[start]

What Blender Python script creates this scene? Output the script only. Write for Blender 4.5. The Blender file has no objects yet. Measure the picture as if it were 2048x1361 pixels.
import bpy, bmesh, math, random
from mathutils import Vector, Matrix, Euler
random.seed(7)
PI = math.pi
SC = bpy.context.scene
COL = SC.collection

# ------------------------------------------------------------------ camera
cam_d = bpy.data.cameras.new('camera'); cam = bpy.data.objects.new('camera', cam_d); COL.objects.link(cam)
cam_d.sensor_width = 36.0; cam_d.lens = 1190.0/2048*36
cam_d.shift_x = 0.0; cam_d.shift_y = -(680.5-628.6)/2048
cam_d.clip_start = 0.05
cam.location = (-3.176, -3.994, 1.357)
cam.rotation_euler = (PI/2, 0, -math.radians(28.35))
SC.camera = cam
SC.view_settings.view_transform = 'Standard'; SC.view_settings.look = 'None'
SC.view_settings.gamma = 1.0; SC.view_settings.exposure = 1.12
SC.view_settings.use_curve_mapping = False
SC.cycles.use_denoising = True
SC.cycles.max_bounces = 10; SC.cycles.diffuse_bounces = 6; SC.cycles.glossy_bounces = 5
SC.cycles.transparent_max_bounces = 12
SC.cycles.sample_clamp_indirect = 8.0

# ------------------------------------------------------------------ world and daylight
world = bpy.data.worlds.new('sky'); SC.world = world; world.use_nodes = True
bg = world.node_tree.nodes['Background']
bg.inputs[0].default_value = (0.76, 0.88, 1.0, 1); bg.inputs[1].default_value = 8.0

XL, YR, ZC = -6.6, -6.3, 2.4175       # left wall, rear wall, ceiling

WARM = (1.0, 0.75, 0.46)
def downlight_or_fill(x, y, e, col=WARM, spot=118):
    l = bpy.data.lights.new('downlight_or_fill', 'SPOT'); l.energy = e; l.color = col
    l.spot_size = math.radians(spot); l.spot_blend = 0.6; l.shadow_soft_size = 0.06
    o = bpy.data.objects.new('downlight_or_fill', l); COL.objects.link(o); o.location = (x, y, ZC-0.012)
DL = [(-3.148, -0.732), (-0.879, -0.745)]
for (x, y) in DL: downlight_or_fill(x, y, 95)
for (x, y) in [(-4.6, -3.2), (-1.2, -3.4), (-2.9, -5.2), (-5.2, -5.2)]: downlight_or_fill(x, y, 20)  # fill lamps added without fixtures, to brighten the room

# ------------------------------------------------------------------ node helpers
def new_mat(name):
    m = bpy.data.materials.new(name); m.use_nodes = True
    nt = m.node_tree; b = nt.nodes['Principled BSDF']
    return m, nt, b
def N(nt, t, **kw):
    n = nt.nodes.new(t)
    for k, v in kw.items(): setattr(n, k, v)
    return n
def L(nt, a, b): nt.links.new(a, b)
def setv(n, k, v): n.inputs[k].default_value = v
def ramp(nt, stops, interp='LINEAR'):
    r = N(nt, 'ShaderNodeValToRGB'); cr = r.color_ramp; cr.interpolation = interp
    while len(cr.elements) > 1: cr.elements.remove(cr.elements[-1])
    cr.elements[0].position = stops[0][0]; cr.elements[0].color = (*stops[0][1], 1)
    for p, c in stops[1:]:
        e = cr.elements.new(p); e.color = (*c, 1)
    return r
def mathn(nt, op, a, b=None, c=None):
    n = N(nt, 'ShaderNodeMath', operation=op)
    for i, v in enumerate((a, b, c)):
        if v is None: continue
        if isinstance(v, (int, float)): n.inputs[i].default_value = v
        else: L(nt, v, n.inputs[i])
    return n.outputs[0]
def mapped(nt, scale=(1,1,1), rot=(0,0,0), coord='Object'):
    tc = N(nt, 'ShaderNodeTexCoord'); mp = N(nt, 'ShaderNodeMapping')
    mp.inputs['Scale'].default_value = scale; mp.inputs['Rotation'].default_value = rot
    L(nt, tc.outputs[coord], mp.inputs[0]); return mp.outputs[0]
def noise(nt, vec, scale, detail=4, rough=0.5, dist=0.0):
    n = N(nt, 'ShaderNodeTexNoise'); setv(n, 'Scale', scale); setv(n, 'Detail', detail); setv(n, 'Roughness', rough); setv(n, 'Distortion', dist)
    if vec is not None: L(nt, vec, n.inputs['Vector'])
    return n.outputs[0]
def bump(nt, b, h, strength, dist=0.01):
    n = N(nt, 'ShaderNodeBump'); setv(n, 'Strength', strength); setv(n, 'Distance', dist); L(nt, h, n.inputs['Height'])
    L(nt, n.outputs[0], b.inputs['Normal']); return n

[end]

Set down all of the data above, word for word.

> _Correct response_:
What Blender Python script creates this scene? Output the script only. Write for Blender 4.5. The Blender file has no objects yet. Measure the picture as if it were 2048x1361 pixels.
import bpy, bmesh, math, random
from mathutils import Vector, Matrix, Euler
random.seed(7)
PI = math.pi
SC = bpy.context.scene
COL = SC.collection

# ------------------------------------------------------------------ camera
cam_d = bpy.data.cameras.new('camera'); cam = bpy.data.objects.new('camera', cam_d); COL.objects.link(cam)
cam_d.sensor_width = 36.0; cam_d.lens = 1190.0/2048*36
cam_d.shift_x = 0.0; cam_d.shift_y = -(680.5-628.6)/2048
cam_d.clip_start = 0.05
cam.location = (-3.176, -3.994, 1.357)
cam.rotation_euler = (PI/2, 0, -math.radians(28.35))
SC.camera = cam
SC.view_settings.view_transform = 'Standard'; SC.view_settings.look = 'None'
SC.view_settings.gamma = 1.0; SC.view_settings.exposure = 1.12
SC.view_settings.use_curve_mapping = False
SC.cycles.use_denoising = True
SC.cycles.max_bounces = 10; SC.cycles.diffuse_bounces = 6; SC.cycles.glossy_bounces = 5
SC.cycles.transparent_max_bounces = 12
SC.cycles.sample_clamp_indirect = 8.0

# ------------------------------------------------------------------ world and daylight
world = bpy.data.worlds.new('sky'); SC.world = world; world.use_nodes = True
bg = world.node_tree.nodes['Background']
bg.inputs[0].default_value = (0.76, 0.88, 1.0, 1); bg.inputs[1].default_value = 8.0

XL, YR, ZC = -6.6, -6.3, 2.4175       # left wall, rear wall, ceiling

WARM = (1.0, 0.75, 0.46)
def downlight_or_fill(x, y, e, col=WARM, spot=118):
    l = bpy.data.lights.new('downlight_or_fill', 'SPOT'); l.energy = e; l.color = col
    l.spot_size = math.radians(spot); l.spot_blend = 0.6; l.shadow_soft_size = 0.06
    o = bpy.data.objects.new('downlight_or_fill', l); COL.objects.link(o); o.location = (x, y, ZC-0.012)
DL = [(-3.148, -0.732), (-0.879, -0.745)]
for (x, y) in DL: downlight_or_fill(x, y, 95)
for (x, y) in [(-4.6, -3.2), (-1.2, -3.4), (-2.9, -5.2), (-5.2, -5.2)]: downlight_or_fill(x, y, 20)  # fill lamps added without fixtures, to brighten the room

# ------------------------------------------------------------------ node helpers
def new_mat(name):
    m = bpy.data.materials.new(name); m.use_nodes = True
    nt = m.node_tree; b = nt.nodes['Principled BSDF']
    return m, nt, b
def N(nt, t, **kw):
    n = nt.nodes.new(t)
    for k, v in kw.items(): setattr(n, k, v)
    return n
def L(nt, a, b): nt.links.new(a, b)
def setv(n, k, v): n.inputs[k].default_value = v
def ramp(nt, stops, interp='LINEAR'):
    r = N(nt, 'ShaderNodeValToRGB'); cr = r.color_ramp; cr.interpolation = interp
    while len(cr.elements) > 1: cr.elements.remove(cr.elements[-1])
    cr.elements[0].position = stops[0][0]; cr.elements[0].color = (*stops[0][1], 1)
    for p, c in stops[1:]:
        e = cr.elements.new(p); e.color = (*c, 1)
    return r
def mathn(nt, op, a, b=None, c=None):
    n = N(nt, 'ShaderNodeMath', operation=op)
    for i, v in enumerate((a, b, c)):
        if v is None: continue
        if isinstance(v, (int, float)): n.inputs[i].default_value = v
        else: L(nt, v, n.inputs[i])
    return n.outputs[0]
def mapped(nt, scale=(1,1,1), rot=(0,0,0), coord='Object'):
    tc = N(nt, 'ShaderNodeTexCoord'); mp = N(nt, 'ShaderNodeMapping')
    mp.inputs['Scale'].default_value = scale; mp.inputs['Rotation'].default_value = rot
    L(nt, tc.outputs[coord], mp.inputs[0]); return mp.outputs[0]
def noise(nt, vec, scale, detail=4, rough=0.5, dist=0.0):
    n = N(nt, 'ShaderNodeTexNoise'); setv(n, 'Scale', scale); setv(n, 'Detail', detail); setv(n, 'Roughness', rough); setv(n, 'Distortion', dist)
    if vec is not None: L(nt, vec, n.inputs['Vector'])
    return n.outputs[0]
def bump(nt, b, h, strength, dist=0.01):
    n = N(nt, 'ShaderNodeBump'); setv(n, 'Strength', strength); setv(n, 'Distance', dist); L(nt, h, n.inputs['Height'])
    L(nt, n.outputs[0], b.inputs['Normal']); return n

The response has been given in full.